Of course if you cast a spell which causes them to explode and do 1000 damage to an orphanage that spell would of course have the evil tags. Right?

See? Choice!

I recommend that all lawful overlords should cast this spell on all of their followers just in case one of them decides to betray them by dieing when they were specifically ordered not to. It is the lawful thing to do after all, swift justice for those who defied orders.
 


Isn't there a spell called triagic sight or something, that lets you do the same thing as 'death sight' without "calling upon the powers of evil and unlife"?
 

Deathwatch as [Evil] is one of the dumbest rules in 3.5. It's a purely flavor thing, but that's one thing I immediately house-ruled.
 

Kafkonia said:
I think it's even more odd that a spell that animates a person as dead is evil (animate dead) and another is not (seed of undeath.)

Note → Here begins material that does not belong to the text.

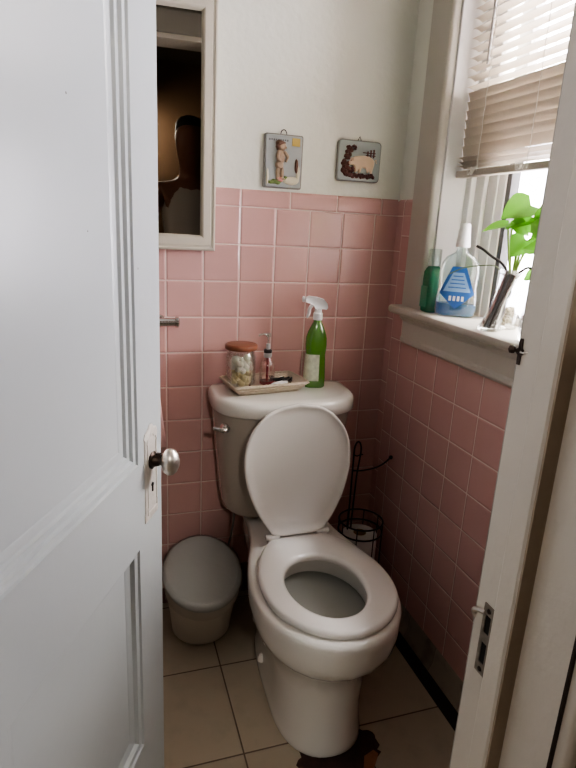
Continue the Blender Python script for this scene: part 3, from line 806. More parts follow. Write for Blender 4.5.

I guess it's not evil because they're not dead when you cast it, right? Right? :uhoh:

That one sounds like oversight. Deathwatch describes itself in an evil-sounding way, so I think it's more a matter of bad design than a simple omission.

-- N
 

It is a matter of bad design. It was added in 3.5 and it shouldn't have been. If a spell is labeled [Evil], then there should be no non-evil way of using that spell. Casting an [Evil] spell should always be an evil act. I'm using the absolute morality feature of D&D cosmology as the basis of my point.
 

It doesn't make any sense, since Deathwatch is a domain spell for the Repose domain which, to quote the SRD, "is similar to the Death domain, but is granted by good-aligned deities whose clerics are barred from casting evil spells."